Ad blocking apps have shot straight to the top of the App Store charts, and with prices ranging from 79p to £2.99, many phone users clearly think they’ve got a bargain. Without the ads, they can enjoy faster page loading and have one less big brother spying on their browsing patterns. When ads are seen as a nuisance, advertisers should start to worry, even before consumers get the ability to bite back.

It’s not just technology that is bringing about this consumer rebellion. Cities around the world are experimenting with a ban on outdoor poster advertising. Brazil’s Sao Paulo was the pioneer with its Clean City Law of 2007, claiming advertising as a form of ‘visual pollution’ (ouch – for those who create advertising, that hurts). Chennai, Grenoble and a handful of US states have taken a similar stance and even Paris has been implementing a reduction in the number of poster sites. Closer to home, a petition was started in Bristol for the city to go ad-free, and could be the sign of things to come.

Bristol was also the place where a pensioner threw herself to her death after being inundated with charity marketing materials. Shady practices had led to her personal details being widely circulated amongst charities, and the overwhelming flood of pleading letters led to her tragic death. In a telling footnote, the letters continued to arrive even after her demise. Whilst this may be an extreme example, it is clear that there is a line in commercial communications that shouldn’t be crossed.

The internet has forever changed the contract between advertisers and consumers. The megaphone doesn’t work any more, especially when there’s an online community sharing reviews and recommendations. Advertisers have to win the permission of consumers first before they can start the conversation. And when they do it well, it becomes a win:win for everyone.

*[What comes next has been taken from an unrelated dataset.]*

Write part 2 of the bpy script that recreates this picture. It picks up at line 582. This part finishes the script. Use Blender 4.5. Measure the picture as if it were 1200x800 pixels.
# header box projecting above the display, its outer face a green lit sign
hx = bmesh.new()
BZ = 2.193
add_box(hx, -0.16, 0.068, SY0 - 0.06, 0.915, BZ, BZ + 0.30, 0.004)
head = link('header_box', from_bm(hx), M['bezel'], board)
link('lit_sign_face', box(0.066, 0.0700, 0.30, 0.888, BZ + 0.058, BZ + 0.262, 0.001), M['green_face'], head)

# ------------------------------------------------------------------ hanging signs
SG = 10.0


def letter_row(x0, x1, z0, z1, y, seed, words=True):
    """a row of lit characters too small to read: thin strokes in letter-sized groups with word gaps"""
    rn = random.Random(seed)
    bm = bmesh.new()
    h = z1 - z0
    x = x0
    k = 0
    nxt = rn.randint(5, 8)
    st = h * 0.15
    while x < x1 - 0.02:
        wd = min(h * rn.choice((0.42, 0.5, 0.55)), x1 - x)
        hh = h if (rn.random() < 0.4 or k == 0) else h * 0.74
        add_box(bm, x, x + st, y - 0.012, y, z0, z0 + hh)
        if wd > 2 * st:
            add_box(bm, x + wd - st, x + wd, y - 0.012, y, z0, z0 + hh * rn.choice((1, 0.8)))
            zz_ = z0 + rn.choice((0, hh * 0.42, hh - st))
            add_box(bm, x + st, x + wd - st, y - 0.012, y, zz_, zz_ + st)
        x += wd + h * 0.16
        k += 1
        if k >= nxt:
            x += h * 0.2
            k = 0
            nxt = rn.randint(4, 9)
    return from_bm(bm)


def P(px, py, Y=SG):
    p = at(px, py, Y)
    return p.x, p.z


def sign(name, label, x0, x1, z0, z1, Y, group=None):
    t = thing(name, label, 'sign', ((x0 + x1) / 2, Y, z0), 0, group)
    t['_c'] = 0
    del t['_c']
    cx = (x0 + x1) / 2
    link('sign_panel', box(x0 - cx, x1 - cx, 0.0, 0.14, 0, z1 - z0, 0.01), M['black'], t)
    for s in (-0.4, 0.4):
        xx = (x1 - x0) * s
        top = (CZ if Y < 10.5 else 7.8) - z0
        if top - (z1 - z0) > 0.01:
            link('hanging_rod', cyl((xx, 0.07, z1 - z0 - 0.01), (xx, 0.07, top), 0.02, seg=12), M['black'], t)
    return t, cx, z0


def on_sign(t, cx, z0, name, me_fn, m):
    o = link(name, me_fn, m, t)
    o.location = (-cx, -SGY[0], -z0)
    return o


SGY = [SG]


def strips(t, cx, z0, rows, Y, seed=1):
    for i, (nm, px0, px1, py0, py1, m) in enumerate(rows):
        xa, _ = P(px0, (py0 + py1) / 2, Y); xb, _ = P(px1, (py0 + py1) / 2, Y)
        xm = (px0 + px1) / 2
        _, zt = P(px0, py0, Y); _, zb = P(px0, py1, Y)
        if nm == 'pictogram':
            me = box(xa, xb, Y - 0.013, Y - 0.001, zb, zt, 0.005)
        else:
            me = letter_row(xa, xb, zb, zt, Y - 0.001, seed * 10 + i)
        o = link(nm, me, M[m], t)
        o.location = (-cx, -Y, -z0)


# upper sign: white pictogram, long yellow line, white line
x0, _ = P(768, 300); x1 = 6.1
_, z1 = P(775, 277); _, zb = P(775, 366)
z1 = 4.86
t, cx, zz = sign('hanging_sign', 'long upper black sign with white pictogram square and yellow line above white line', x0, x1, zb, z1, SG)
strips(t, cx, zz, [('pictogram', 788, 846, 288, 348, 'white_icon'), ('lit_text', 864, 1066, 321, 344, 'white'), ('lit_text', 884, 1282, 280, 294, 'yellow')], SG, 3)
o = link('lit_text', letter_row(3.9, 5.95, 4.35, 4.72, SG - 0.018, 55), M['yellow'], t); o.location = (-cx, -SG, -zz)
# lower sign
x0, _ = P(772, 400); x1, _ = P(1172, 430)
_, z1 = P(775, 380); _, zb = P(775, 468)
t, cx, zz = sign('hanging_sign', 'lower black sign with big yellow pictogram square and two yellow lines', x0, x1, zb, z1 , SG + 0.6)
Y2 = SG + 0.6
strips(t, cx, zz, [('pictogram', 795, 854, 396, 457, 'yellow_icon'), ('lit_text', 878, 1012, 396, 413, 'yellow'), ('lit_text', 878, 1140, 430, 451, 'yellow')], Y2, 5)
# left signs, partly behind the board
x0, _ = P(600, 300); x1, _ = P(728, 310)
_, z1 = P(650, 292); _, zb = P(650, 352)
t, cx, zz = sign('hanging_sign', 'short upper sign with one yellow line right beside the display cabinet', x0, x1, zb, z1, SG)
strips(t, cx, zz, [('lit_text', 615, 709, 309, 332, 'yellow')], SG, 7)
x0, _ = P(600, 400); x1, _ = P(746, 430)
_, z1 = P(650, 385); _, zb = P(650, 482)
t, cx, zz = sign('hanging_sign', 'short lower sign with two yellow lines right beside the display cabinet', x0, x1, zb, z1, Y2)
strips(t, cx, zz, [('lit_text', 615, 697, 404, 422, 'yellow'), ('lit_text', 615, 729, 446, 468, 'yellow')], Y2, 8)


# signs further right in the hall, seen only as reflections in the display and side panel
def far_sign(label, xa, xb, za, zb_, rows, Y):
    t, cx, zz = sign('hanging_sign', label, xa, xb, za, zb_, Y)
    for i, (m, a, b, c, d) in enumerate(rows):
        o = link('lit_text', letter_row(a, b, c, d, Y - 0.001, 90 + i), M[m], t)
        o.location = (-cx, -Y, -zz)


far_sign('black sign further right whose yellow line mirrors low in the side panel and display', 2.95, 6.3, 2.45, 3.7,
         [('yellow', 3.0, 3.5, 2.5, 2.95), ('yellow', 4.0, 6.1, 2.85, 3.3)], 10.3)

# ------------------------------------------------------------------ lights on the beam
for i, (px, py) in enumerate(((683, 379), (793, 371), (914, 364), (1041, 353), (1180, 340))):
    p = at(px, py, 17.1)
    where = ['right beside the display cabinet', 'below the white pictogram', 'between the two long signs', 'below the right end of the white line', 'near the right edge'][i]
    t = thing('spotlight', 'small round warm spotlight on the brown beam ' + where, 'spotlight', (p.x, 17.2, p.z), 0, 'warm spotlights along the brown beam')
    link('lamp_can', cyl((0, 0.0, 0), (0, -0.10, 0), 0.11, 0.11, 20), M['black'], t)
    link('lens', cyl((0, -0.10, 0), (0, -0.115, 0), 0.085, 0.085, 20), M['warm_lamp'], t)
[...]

In the golden days of TV advertising, people would often say that they enjoyed the ads more than the programmes. Some consumers readily sign up to the contract that says they can enjoy a service or an app for free, as long as commercial messages are tolerated. For some, it is a great deal. But that deal looks less sweet when the ads become disproportionate, or fail to be useful, relevant or entertaining.

In a world where app ads are blocked, billboards are banned and old ladies are literally jumping off bridges to escape direct mail, advertisers may just have had it their way for too long. Advertisers have always had to engage audiences and contribute value, but now, quite simply, they have to do it better if they want to keep their place in the commercial landscape.